EARLY ACTION FORECAST IN THE TROPICS

A combination of wintertime weather systems and a weak disturbance in the tropics are forecast to combine into an organized low-pressure system over or near the Bahamas over the weekend. Most of the effect on South Florida’s weather will come before the system organizes, when tropical moisture spreads over the region from the south.

The ingredients for this system are coming from three different directions. There is a mass of tropical moisture related to an old cold front across Cuba and the Straits of Florida. In addition, an unusually strong high-pressure system is centered over Virginia and covers the entire East Coast. It’s already creating the strong wind coming off the Atlantic, and is currently holding the moisture to the south. A third system coming from the west will upset that balance.

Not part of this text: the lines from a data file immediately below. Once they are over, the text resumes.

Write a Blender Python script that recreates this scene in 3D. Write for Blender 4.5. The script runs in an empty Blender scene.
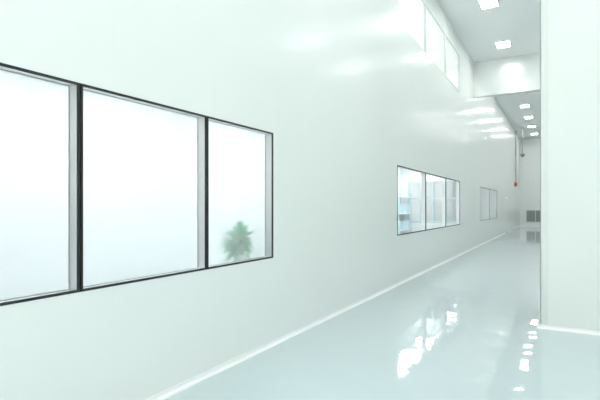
import bpy, math, random
from mathutils import Vector
random.seed(4)
S=bpy.context.scene
S.view_settings.view_transform='Standard'
col=S.collection
W=2.9; H=1.6; CZ=7.2; YE=42.0; YB=-4.0; XR=4.3

# ---------------- materials ----------------
def mat(name,color,rough=0.5,coat=0,coatr=0.1,metal=0,bump=0,bscale=1,seam=None,emit=0,spec=0.5,var=0.0,coatior=1.5,detail=2):
    m=bpy.data.materials.new(name); m.use_nodes=True
    nt=m.node_tree; N=nt.nodes; L=nt.links; b=N['Principled BSDF']
    b.inputs['Base Color'].default_value=(*color,1); b.inputs['Roughness'].default_value=rough
    b.inputs['Metallic'].default_value=metal
    b.inputs['Coat Weight'].default_value=coat; b.inputs['Coat Roughness'].default_value=coatr; b.inputs['Coat IOR'].default_value=coatior
    b.inputs['Specular IOR Level'].default_value=spec
    if emit:
        b.inputs['Emission Color'].default_value=(1,1,0.98,1); b.inputs['Emission Strength'].default_value=emit
    tc=N.new('ShaderNodeTexCoord')
    nz=N.new('ShaderNodeTexNoise'); nz.inputs['Scale'].default_value=bscale; nz.inputs['Detail'].default_value=detail
    L.new(tc.outputs['Object'],nz.inputs['Vector'])
    mix=N.new('ShaderNodeMixRGB'); mix.inputs[1].default_value=(*[c*(1-var) for c in color],1); mix.inputs[2].default_value=(*color,1)
    L.new(nz.outputs['Fac'],mix.inputs[0]); last=mix.outputs[0]
    if seam:
        axis,period,width,dark=seam
        sp=N.new('ShaderNodeSeparateXYZ'); L.new(tc.outputs['Object'],sp.inputs[0])
        a=N.new('ShaderNodeMath'); a.operation='PINGPONG'; a.inputs[1].default_value=period/2
        L.new(sp.outputs[axis],a.inputs[0])
        c=N.new('ShaderNodeMath'); c.operation='LESS_THAN'; c.inputs[1].default_value=width/2
        L.new(a.outputs[0],c.inputs[0])
        m2=N.new('ShaderNodeMixRGB'); m2.inputs[2].default_value=(*[x*dark for x in color],1)
        L.new(c.outputs[0],m2.inputs[0]); L.new(last,m2.inputs[1]); last=m2.outputs[0]
    L.new(last,b.inputs['Base Color'])
    if bump:
        bp=N.new('ShaderNodeBump'); bp.inputs['Strength'].default_value=1; bp.inputs['Distance'].default_value=bump
        L.new(nz.outputs['Fac'],bp.inputs['Height'])
        L.new(bp.outputs[0],b.inputs['Normal']); L.new(bp.outputs[0],b.inputs['Coat Normal'])
    return m
M_wall=mat('wall_panel_paint',(0.90,0.935,0.912),0.45,coat=0.8,coatr=0.21,bump=0.003,bscale=1.3,seam=('Y',1.15,0.005,0.97))
M_head=mat('header_panel_paint',(0.91,0.94,0.92),0.45,coat=1,coatr=0.18,coatior=3.4)
M_col=mat('column_panel_paint',(0.84,0.88,0.855),0.45,coat=0.4,coatr=0.2)
M_ceil=mat('ceiling_panel_paint',(0.945,0.96,0.95),0.55,seam=('Y',1.2,0.02,0.95))
M_floor=mat('epoxy_floor',(0.575,0.69,0.72),0.3,coat=1,coatr=0.02,bump=0.0022,bscale=3.4,var=0.02,spec=0.1,detail=1.5,coatior=1.65)
M_base=mat('white_cove_trim',(0.96,0.98,0.97),0.3,coat=0.4)
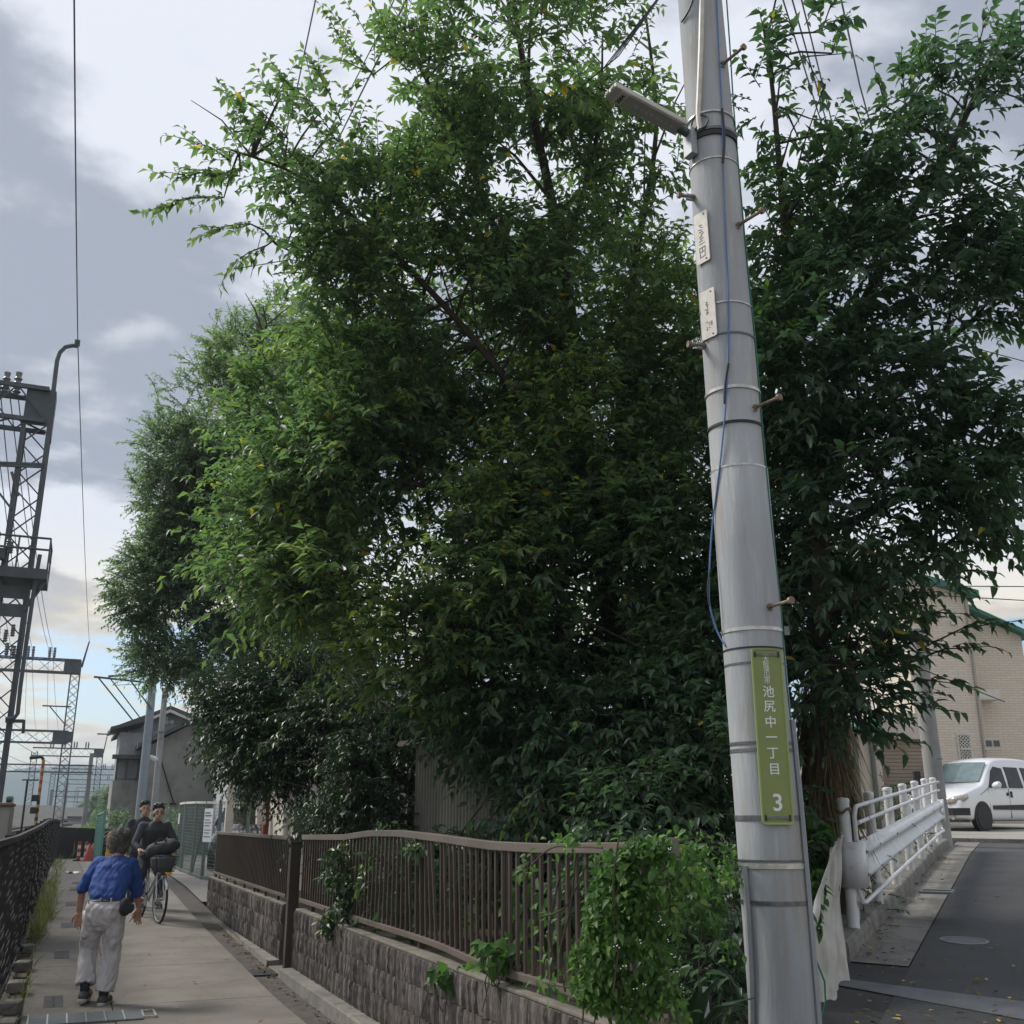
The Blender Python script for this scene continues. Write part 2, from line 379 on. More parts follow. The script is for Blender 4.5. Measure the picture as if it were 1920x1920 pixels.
yd = MB(); yd.grid([[(x, y, float(zalley(y)) + .004) for x in (2.45, 4, 6, 9, 13)] for y in np.linspace(20.2, 45.6, 20)]); struct(yd.build('yard', M('yard_concrete', (.23, .22, .2), (.16, .15, .14), 1.2, .9, bump=.3, bscale=60), smooth=True))
mi = MB(); mi.box((0, 0, 0), (.17, .62, .012)); me_in = mi.mesh('drain_inlet', M('inlet_iron', (.085, .085, .085), (.06, .06, .06), 20, .7, .4))
ms = MB(); ms.box((0, 0, .0035), (.022, .5, .012)); me_sl = ms.mesh('inlet_slot', m_black)
for v, u in ((1878, 100), (1790, 116), (1735, 126), (1697, 133), (1668, 139), (1655, 143)):
    p = Pz(u, v, 0); z = float(zalley(p[1]))
    for _ in range(6): p = Pz(u, v, z); z = float(zalley(p[1]))
    o = piece('drain_inlet', me_in, alley_o, (max(p[0], .08), p[1], z - .0045), rx=math.atan((float(zalley(p[1] + .3)) - float(zalley(p[1] - .3))) / .6)); s = link('inlet_slot', me_sl, o)
# chequered steel trench cover with its bright joints
gc = thing('steel_trench_cover', 'chequered grey steel trench cover set across the alley path at the bottom edge', 'drain cover', (.34, 10.62, 0))
for i in range(6):
    x = -.08 + i * .155
    MB().box((x + .0775, 10.62, .006), (.148, .5, .016)).build('cover_plate', M('chequer_plate', (.17, .19, .20), (.12, .135, .145), 30, .5, .5, bump=1, bscale=75) if i == 0 else bpy.data.materials['chequer_plate'], gc)
for i in range(6):
    MB().box((-.08 + i * .155, 10.62, .012), (.012, .5, .012)).build('joint_bar', m_bright, gc)
fr = MB()
for a, b in (((.855, 10.45), (.855, 10.79)), ((.955, 10.45), (.955, 10.79)), ((.855, 10.45), (.955, 10.45)), ((.855, 10.79), (.955, 10.79))):
    fr.bar((*a, .012), (*b, .012), .016, .014)
fr.build('handle_frame', m_bright, gc)

# ---- the road that climbs to the right
G0 = np.array([6.32, 7.64]); DD = np.array([.746, .666]); NN = np.array([.666, -.746])
def st(s, t, dz=0.0):
    p = G0 + DD * s + NN * t; return (p[0], p[1], float(zroad(p[0], p[1])) + dz)
rd = MB()
rd.grid([[st(s, t) for t in (.50, 1.5, 3, 5, 8, 12, 18)] for s in np.linspace(-16, 13.6, 34)])
struct(rd.build('road', m_asphalt, smooth=True))
ap = MB(); ap.grid([[st(s, t, -.005) for t in (-.95, -.5, .2, .6)] for s in np.linspace(-3.4, -.70, 8)])
struct(ap.build('asphalt_apron', m_asphalt_old, smooth=True))
gu = struct(link('road_gutter', None)) if False else None
rg = MB(); rg.grid([[st(s, t, -.02) for t in (.03, .52)] for s in np.linspace(-.75, 13.6, 12)]); rgo = struct(rg.build('road_gutter', m_joint))
s = -.75
while s < 13.4:
    b = MB(); a0, a1 = s + .006, s + 1.994
    b.grid([[st(q, t, .006 if t < .4 else .004) for t in (.065, .49)] for q in (a0, (a0 + a1) / 2, a1)]); b.build('gutter_slab', m_gutter, rgo); s += 2.0
kb = MB(); kb.grid([[st(s, t, -.05) for t in (-.4, .04)] for s in np.linspace(-.75, 13.6, 8)]); kbo = struct(kb.build('kerb', m_joint))
s = -.75
while s < 11.5:
    b = MB(); a0, a1 = s + .008, s + 1.192
    sec = [(-.42, -.1), (-.42, .15), (.035, .15), (.052, .138), (.062, .1), (.066, -.05)]
    vs = [st(q, t, z) for q in (a0, a1) for t, z in sec]; n = len(sec)
    b.add(vs, [(i, i + 1, n + i + 1, n + i) for i in range(n - 1)] + [tuple(range(n))[::-1], tuple(range(n, 2 * n))])
    b.build('kerb_block', m_gutter, kbo); s += 1.2
pad = MB(); pad.grid([[st(s, t, .03) for t in np.linspace(-9, 14, 9)] for s in np.linspace(13.75, 44, 14)])
struct(pad.build('parking_pad', M('pad_concrete', (.33, .31, .27), (.25, .235, .21), 1.2, .85, bump=.3, bscale=50), smooth=True))
lip = MB(); lip.bar(st(13.66, -2.5, .03), st(13.66, 9, .03), .16, .09); struct(lip.build('pad_kerb', m_gutter))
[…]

A wintertime-like disturbance embedded in the strong jet stream that stretches from the Pacific, across the Gulf and Florida, and into the Atlantic will reach Florida late tomorrow. Its main initial effect will be to lift the tropical moisture north, ramming it into the strong high. The outcome is expected to be windy, raining weather spreading from south to north later tomorrow into Friday.



Over the weekend, the high-pressure system will retreat to the east toward the central Atlantic, and leave an area of somewhat favorable conditions east of Florida and northeast of the Bahamas.

Since the low-pressure system that is expected to form would be a combination of the weak disturbance from the tropics and the wintertime-like disturbance in the jet stream, it won’t be a pure tropical system. We call these hybrids “subtropical.”

And just because a low-pressure system develops, that doesn’t automatically mean it meets the National Hurricane Center’s criteria to call it a Subtropical Depression right away. We have to see how well it’s able to organize. The computer forecast models, mostly show a system with decent organization moving away from Florida Sunday and Monday.

The ocean water off the Southeast coast is cooler than we would normally expect to support a tropical system, but with the extra boost from the wintertime disturbance, there’s a decent chance the system can overcome the slightly cool water.

This hybrid type of weather system is not uncommon at the beginning and the end of hurricane season. It says nothing about how the rest of the season will play out. In fact, the windy weather over the Gulf and the near Atlantic will tend to cool both areas by stirring up the water, which can’t hurt.

The subtropical system will be called Arthur if winds reach 40 mph in the circulation. Ironically, the stronger it is, the better South Florida’s weather will be because a stronger system would have the oomph to pull drier air down over the state.

Looking statistically, there is a small peak in tropical (or subtropical) activity in late May and early June because we can get these interactions of winter and summer weather systems. By late June, the wintertime systems generally migrate north, so on average things calm down while we wait for the purely tropical season to begin in August.